## Data rows
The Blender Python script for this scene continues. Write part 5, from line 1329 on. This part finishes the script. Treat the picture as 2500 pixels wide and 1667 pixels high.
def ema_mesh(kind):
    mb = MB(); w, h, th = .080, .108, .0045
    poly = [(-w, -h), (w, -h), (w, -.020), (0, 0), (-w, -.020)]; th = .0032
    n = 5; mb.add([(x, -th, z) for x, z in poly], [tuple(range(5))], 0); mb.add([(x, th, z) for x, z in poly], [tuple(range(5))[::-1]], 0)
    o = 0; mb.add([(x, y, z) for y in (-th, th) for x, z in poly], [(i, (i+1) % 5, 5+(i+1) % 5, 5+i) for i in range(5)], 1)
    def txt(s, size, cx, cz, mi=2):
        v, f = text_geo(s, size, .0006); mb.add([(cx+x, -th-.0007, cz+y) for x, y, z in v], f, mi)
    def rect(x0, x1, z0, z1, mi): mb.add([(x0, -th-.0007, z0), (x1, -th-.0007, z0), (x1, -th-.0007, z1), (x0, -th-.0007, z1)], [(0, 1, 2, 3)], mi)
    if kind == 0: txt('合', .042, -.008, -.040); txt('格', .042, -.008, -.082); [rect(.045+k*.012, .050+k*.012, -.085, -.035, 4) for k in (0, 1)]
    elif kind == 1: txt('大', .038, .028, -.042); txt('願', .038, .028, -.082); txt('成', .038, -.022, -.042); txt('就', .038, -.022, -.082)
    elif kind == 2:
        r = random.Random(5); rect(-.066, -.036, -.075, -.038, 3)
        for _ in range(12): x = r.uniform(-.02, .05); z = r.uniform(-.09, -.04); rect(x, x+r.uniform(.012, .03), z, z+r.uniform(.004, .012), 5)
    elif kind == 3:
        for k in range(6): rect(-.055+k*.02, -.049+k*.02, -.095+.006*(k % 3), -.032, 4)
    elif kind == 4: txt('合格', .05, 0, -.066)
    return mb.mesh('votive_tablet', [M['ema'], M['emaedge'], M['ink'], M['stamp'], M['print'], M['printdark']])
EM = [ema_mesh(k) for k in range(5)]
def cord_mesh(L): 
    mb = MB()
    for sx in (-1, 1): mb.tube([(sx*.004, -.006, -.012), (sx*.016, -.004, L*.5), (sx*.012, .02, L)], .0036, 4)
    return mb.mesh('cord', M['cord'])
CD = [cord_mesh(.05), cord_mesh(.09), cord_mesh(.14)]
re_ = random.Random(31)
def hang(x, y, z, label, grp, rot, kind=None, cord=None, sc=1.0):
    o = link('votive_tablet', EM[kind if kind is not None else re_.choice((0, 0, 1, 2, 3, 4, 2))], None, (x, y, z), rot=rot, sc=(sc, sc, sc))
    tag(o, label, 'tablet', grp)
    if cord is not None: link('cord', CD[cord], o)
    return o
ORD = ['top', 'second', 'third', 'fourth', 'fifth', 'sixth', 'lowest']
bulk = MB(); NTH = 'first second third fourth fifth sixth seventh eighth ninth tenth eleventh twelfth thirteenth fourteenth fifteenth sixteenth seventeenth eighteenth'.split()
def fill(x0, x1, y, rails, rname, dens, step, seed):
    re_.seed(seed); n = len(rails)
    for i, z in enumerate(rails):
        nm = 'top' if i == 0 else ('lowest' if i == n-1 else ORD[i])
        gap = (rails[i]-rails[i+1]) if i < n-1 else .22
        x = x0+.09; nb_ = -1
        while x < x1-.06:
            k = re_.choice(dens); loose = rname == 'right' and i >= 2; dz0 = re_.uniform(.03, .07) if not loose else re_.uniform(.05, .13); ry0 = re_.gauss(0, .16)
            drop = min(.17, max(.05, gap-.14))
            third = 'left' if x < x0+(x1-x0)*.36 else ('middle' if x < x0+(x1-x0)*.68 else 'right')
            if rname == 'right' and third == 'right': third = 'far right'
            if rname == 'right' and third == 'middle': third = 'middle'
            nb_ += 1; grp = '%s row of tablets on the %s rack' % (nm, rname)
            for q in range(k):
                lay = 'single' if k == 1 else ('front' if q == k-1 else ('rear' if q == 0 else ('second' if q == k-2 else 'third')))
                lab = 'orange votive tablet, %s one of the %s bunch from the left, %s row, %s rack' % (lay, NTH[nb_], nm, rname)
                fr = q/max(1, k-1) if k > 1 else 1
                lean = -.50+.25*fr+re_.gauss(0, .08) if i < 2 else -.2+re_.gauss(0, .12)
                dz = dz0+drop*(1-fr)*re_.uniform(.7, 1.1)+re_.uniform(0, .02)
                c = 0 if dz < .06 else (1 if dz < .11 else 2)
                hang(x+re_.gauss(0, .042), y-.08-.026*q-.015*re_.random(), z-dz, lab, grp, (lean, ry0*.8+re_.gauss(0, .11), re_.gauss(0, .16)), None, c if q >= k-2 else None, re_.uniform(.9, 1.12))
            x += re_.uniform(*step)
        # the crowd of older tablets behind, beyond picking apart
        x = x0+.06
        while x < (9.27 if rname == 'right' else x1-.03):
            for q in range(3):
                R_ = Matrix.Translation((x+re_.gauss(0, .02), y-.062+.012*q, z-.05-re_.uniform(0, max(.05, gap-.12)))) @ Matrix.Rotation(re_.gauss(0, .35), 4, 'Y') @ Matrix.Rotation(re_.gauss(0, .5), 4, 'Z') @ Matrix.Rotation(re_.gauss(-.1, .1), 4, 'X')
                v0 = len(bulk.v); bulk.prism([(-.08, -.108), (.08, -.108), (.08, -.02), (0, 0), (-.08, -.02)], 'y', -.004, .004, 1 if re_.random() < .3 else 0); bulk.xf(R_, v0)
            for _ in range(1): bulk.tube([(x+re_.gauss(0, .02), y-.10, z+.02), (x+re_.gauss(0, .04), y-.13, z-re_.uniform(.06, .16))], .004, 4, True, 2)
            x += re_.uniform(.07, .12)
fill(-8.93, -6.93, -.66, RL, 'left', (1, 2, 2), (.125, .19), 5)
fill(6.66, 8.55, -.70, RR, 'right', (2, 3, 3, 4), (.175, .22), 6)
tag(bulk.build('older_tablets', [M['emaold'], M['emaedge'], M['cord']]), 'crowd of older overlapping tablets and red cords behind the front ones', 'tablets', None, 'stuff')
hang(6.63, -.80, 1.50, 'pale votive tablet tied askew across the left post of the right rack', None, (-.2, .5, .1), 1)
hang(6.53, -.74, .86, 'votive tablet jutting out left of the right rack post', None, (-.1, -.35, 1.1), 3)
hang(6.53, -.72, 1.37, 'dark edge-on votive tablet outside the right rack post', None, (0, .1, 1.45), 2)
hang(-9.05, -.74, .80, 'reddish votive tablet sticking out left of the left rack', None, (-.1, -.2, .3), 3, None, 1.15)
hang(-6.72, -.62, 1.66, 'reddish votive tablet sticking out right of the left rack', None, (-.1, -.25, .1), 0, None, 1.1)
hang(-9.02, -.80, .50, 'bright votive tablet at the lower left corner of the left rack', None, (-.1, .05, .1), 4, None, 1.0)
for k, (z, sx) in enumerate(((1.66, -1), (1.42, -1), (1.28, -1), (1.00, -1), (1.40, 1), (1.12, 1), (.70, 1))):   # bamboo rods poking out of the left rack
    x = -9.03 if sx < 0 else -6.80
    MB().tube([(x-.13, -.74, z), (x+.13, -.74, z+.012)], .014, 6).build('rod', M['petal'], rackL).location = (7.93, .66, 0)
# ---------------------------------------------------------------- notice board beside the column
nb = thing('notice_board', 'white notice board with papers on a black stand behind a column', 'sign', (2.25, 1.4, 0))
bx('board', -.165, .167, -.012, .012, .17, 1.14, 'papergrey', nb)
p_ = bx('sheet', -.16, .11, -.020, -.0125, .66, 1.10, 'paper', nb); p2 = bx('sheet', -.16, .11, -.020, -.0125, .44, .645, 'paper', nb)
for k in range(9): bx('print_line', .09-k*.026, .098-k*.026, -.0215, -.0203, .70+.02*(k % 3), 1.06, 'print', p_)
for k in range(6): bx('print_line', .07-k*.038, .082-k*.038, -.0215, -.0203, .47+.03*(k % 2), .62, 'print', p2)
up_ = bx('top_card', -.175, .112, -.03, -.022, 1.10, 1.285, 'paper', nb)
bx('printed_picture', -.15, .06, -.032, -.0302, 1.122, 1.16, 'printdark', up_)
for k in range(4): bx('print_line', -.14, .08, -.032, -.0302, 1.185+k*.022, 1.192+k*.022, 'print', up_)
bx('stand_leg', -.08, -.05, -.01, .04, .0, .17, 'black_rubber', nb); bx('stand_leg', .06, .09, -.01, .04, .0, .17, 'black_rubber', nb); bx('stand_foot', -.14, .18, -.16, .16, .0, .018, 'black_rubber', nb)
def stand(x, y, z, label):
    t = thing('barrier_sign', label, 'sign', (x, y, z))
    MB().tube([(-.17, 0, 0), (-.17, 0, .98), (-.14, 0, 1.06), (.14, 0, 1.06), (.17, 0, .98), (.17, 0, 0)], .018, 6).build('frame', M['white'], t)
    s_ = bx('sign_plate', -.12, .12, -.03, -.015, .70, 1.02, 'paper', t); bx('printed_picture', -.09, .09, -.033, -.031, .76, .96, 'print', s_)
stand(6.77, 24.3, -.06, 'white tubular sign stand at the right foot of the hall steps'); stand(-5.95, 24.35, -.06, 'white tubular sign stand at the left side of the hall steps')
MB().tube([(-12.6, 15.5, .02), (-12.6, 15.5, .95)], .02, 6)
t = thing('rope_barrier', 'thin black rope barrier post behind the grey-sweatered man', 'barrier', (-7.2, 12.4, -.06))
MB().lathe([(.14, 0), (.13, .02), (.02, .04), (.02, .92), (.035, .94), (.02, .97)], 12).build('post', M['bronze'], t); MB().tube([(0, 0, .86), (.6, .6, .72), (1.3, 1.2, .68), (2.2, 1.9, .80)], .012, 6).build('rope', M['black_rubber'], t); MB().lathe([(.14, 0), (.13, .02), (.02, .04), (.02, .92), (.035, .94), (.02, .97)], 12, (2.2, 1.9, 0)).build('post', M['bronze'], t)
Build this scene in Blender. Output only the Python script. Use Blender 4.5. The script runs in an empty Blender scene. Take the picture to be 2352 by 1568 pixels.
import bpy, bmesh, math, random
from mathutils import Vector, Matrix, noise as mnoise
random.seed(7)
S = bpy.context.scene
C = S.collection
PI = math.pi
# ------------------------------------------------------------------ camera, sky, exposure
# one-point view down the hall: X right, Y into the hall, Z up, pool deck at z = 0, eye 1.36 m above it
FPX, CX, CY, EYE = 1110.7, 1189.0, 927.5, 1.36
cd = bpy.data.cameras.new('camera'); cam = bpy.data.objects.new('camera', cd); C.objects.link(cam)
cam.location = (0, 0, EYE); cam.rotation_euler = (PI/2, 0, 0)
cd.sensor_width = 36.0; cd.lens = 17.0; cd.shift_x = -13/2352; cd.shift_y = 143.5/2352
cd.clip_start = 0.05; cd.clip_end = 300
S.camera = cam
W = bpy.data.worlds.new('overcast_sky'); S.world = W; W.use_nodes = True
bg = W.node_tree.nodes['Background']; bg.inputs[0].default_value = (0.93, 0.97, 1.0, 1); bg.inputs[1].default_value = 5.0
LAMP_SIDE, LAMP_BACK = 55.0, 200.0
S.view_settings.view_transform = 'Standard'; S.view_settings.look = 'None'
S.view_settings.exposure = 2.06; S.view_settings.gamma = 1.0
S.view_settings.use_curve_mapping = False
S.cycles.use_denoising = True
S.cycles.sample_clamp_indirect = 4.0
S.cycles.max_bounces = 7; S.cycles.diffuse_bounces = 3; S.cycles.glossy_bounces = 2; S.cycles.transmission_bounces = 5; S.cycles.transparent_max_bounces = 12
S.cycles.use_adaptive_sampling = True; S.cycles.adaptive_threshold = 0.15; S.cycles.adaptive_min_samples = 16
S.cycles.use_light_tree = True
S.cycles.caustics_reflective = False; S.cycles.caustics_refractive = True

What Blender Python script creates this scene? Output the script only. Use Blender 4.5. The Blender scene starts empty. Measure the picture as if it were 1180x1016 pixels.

## Task
Across the data, tally the lines containing "scene" and give back the number alone.

## Full output
4